SHORT PROBLEM:
Give back the entire listing verbatim.

GIVEN MATERIAL:
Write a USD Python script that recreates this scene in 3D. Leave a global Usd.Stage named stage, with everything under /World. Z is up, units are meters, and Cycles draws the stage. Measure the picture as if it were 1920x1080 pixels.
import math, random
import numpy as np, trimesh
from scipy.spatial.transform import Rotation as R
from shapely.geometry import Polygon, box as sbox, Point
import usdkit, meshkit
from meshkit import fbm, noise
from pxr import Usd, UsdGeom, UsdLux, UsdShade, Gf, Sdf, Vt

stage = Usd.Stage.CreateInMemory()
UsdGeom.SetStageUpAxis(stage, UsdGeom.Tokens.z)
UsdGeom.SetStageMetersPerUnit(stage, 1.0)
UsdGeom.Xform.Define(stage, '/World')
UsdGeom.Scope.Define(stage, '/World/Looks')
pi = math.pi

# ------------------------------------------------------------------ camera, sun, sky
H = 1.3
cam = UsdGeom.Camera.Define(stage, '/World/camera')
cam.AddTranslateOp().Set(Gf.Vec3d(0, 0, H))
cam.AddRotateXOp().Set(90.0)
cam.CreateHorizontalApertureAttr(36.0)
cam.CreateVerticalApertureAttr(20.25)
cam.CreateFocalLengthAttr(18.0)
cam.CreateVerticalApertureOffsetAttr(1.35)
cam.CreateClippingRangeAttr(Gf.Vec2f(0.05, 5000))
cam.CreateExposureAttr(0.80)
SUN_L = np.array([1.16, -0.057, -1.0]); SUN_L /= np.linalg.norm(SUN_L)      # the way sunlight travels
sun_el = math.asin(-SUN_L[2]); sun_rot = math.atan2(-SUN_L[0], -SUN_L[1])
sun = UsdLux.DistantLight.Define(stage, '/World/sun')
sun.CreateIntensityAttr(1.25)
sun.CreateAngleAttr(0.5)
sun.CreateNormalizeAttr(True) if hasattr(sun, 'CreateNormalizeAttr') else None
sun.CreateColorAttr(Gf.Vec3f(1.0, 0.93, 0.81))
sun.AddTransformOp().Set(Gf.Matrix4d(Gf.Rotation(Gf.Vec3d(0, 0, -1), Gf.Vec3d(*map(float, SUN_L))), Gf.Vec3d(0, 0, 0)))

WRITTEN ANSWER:
Write a USD Python script that recreates this scene in 3D. Leave a global Usd.Stage named stage, with everything under /World. Z is up, units are meters, and Cycles draws the stage. Measure the picture as if it were 1920x1080 pixels.
import math, random
import numpy as np, trimesh
from scipy.spatial.transform import Rotation as R
from shapely.geometry import Polygon, box as sbox, Point
import usdkit, meshkit
from meshkit import fbm, noise
from pxr import Usd, UsdGeom, UsdLux, UsdShade, Gf, Sdf, Vt

stage = Usd.Stage.CreateInMemory()
UsdGeom.SetStageUpAxis(stage, UsdGeom.Tokens.z)
UsdGeom.SetStageMetersPerUnit(stage, 1.0)
UsdGeom.Xform.Define(stage, '/World')
UsdGeom.Scope.Define(stage, '/World/Looks')
pi = math.pi

# ------------------------------------------------------------------ camera, sun, sky
H = 1.3
cam = UsdGeom.Camera.Define(stage, '/World/camera')
cam.AddTranslateOp().Set(Gf.Vec3d(0, 0, H))
cam.AddRotateXOp().Set(90.0)
cam.CreateHorizontalApertureAttr(36.0)
cam.CreateVerticalApertureAttr(20.25)
cam.CreateFocalLengthAttr(18.0)
cam.CreateVerticalApertureOffsetAttr(1.35)
cam.CreateClippingRangeAttr(Gf.Vec2f(0.05, 5000))
cam.CreateExposureAttr(0.80)
SUN_L = np.array([1.16, -0.057, -1.0]); SUN_L /= np.linalg.norm(SUN_L)      # the way sunlight travels
sun_el = math.asin(-SUN_L[2]); sun_rot = math.atan2(-SUN_L[0], -SUN_L[1])
sun = UsdLux.DistantLight.Define(stage, '/World/sun')
sun.CreateIntensityAttr(1.25)
sun.CreateAngleAttr(0.5)
sun.CreateNormalizeAttr(True) if hasattr(sun, 'CreateNormalizeAttr') else None
sun.CreateColorAttr(Gf.Vec3f(1.0, 0.93, 0.81))
sun.AddTransformOp().Set(Gf.Matrix4d(Gf.Rotation(Gf.Vec3d(0, 0, -1), Gf.Vec3d(*map(float, SUN_L))), Gf.Vec3d(0, 0, 0)))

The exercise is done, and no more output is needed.